[Exercise brief] Below is a listing; copy all of it exactly.

[Given data]

::::::::

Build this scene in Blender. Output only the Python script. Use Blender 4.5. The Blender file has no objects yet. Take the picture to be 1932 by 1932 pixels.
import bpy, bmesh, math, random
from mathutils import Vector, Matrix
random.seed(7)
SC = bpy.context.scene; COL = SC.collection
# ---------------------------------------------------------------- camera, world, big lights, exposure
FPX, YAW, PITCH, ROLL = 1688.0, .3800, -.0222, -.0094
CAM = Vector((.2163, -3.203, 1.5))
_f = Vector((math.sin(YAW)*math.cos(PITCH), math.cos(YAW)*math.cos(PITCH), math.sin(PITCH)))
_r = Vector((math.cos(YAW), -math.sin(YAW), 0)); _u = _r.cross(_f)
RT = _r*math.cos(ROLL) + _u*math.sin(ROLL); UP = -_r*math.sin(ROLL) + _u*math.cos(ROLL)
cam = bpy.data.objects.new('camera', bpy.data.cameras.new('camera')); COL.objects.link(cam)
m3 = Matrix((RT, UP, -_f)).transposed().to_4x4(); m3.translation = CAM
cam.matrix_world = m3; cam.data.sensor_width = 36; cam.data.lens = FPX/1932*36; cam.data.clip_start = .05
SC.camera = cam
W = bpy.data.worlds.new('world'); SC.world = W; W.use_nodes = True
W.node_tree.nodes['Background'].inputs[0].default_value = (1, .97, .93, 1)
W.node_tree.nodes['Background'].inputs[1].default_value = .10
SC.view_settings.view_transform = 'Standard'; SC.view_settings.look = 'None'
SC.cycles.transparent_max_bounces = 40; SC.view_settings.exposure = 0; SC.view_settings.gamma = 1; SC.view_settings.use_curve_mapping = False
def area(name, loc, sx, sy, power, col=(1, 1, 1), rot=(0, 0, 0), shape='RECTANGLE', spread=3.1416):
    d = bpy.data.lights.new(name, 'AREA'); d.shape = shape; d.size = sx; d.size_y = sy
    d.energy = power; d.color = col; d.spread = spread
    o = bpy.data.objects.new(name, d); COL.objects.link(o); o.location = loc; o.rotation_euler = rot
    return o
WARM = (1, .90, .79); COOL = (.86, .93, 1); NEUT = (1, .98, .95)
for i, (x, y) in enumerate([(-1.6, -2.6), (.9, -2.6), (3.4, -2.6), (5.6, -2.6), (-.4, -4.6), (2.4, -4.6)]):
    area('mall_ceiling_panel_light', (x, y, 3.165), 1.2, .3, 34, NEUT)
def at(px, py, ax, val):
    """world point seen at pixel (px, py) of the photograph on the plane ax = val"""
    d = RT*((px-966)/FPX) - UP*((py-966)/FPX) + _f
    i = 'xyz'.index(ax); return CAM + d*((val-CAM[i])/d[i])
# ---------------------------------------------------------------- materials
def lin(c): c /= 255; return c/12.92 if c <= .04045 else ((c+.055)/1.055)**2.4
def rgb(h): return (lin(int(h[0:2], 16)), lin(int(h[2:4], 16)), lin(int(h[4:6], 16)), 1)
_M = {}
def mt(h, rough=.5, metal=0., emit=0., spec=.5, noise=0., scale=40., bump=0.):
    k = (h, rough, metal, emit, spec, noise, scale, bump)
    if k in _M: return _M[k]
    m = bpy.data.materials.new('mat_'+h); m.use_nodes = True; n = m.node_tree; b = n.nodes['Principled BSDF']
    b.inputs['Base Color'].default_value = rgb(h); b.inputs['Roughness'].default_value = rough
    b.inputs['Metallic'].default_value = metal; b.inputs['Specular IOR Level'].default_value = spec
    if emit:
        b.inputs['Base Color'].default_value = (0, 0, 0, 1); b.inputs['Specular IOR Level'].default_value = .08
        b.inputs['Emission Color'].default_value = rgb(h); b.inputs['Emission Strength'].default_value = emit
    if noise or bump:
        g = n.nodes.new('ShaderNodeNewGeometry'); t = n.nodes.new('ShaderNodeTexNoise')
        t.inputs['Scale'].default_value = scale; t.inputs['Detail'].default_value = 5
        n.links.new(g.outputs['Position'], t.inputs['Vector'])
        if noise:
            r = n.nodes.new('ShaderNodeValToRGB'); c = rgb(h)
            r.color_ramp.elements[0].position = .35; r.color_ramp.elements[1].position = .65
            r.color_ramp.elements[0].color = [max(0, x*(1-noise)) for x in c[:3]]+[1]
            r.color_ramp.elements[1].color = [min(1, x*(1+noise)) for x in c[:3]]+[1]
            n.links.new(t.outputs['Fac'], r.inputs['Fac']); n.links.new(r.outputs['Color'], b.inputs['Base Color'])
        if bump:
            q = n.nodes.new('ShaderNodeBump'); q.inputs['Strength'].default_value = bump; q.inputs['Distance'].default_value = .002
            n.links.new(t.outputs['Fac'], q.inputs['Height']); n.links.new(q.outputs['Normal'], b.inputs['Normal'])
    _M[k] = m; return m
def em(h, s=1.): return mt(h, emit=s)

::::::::

[Expected output]
Build this scene in Blender. Output only the Python script. Use Blender 4.5. The Blender file has no objects yet. Take the picture to be 1932 by 1932 pixels.
import bpy, bmesh, math, random
from mathutils import Vector, Matrix
random.seed(7)
SC = bpy.context.scene; COL = SC.collection
# ---------------------------------------------------------------- camera, world, big lights, exposure
FPX, YAW, PITCH, ROLL = 1688.0, .3800, -.0222, -.0094
CAM = Vector((.2163, -3.203, 1.5))
_f = Vector((math.sin(YAW)*math.cos(PITCH), math.cos(YAW)*math.cos(PITCH), math.sin(PITCH)))
_r = Vector((math.cos(YAW), -math.sin(YAW), 0)); _u = _r.cross(_f)
RT = _r*math.cos(ROLL) + _u*math.sin(ROLL); UP = -_r*math.sin(ROLL) + _u*math.cos(ROLL)
cam = bpy.data.objects.new('camera', bpy.data.cameras.new('camera')); COL.objects.link(cam)
m3 = Matrix((RT, UP, -_f)).transposed().to_4x4(); m3.translation = CAM
cam.matrix_world = m3; cam.data.sensor_width = 36; cam.data.lens = FPX/1932*36; cam.data.clip_start = .05
SC.camera = cam
W = bpy.data.worlds.new('world'); SC.world = W; W.use_nodes = True
W.node_tree.nodes['Background'].inputs[0].default_value = (1, .97, .93, 1)
W.node_tree.nodes['Background'].inputs[1].default_value = .10
SC.view_settings.view_transform = 'Standard'; SC.view_settings.look = 'None'
SC.cycles.transparent_max_bounces = 40; SC.view_settings.exposure = 0; SC.view_settings.gamma = 1; SC.view_settings.use_curve_mapping = False
def area(name, loc, sx, sy, power, col=(1, 1, 1), rot=(0, 0, 0), shape='RECTANGLE', spread=3.1416):
    d = bpy.data.lights.new(name, 'AREA'); d.shape = shape; d.size = sx; d.size_y = sy
    d.energy = power; d.color = col; d.spread = spread
    o = bpy.data.objects.new(name, d); COL.objects.link(o); o.location = loc; o.rotation_euler = rot
    return o
WARM = (1, .90, .79); COOL = (.86, .93, 1); NEUT = (1, .98, .95)
for i, (x, y) in enumerate([(-1.6, -2.6), (.9, -2.6), (3.4, -2.6), (5.6, -2.6), (-.4, -4.6), (2.4, -4.6)]):
    area('mall_ceiling_panel_light', (x, y, 3.165), 1.2, .3, 34, NEUT)
def at(px, py, ax, val):
    """world point seen at pixel (px, py) of the photograph on the plane ax = val"""
    d = RT*((px-966)/FPX) - UP*((py-966)/FPX) + _f
    i = 'xyz'.index(ax); return CAM + d*((val-CAM[i])/d[i])
# ---------------------------------------------------------------- materials
def lin(c): c /= 255; return c/12.92 if c <= .04045 else ((c+.055)/1.055)**2.4
def rgb(h): return (lin(int(h[0:2], 16)), lin(int(h[2:4], 16)), lin(int(h[4:6], 16)), 1)
_M = {}
def mt(h, rough=.5, metal=0., emit=0., spec=.5, noise=0., scale=40., bump=0.):
    k = (h, rough, metal, emit, spec, noise, scale, bump)
    if k in _M: return _M[k]
    m = bpy.data.materials.new('mat_'+h); m.use_nodes = True; n = m.node_tree; b = n.nodes['Principled BSDF']
    b.inputs['Base Color'].default_value = rgb(h); b.inputs['Roughness'].default_value = rough
    b.inputs['Metallic'].default_value = metal; b.inputs['Specular IOR Level'].default_value = spec
    if emit:
        b.inputs['Base Color'].default_value = (0, 0, 0, 1); b.inputs['Specular IOR Level'].default_value = .08
        b.inputs['Emission Color'].default_value = rgb(h); b.inputs['Emission Strength'].default_value = emit
    if noise or bump:
        g = n.nodes.new('ShaderNodeNewGeometry'); t = n.nodes.new('ShaderNodeTexNoise')
        t.inputs['Scale'].default_value = scale; t.inputs['Detail'].default_value = 5
        n.links.new(g.outputs['Position'], t.inputs['Vector'])
        if noise:
            r = n.nodes.new('ShaderNodeValToRGB'); c = rgb(h)
            r.color_ramp.elements[0].position = .35; r.color_ramp.elements[1].position = .65
            r.color_ramp.elements[0].color = [max(0, x*(1-noise)) for x in c[:3]]+[1]
            r.color_ramp.elements[1].color = [min(1, x*(1+noise)) for x in c[:3]]+[1]
            n.links.new(t.outputs['Fac'], r.inputs['Fac']); n.links.new(r.outputs['Color'], b.inputs['Base Color'])
        if bump:
            q = n.nodes.new('ShaderNodeBump'); q.inputs['Strength'].default_value = bump; q.inputs['Distance'].default_value = .002
            n.links.new(t.outputs['Fac'], q.inputs['Height']); n.links.new(q.outputs['Normal'], b.inputs['Normal'])
    _M[k] = m; return m
def em(h, s=1.): return mt(h, emit=s)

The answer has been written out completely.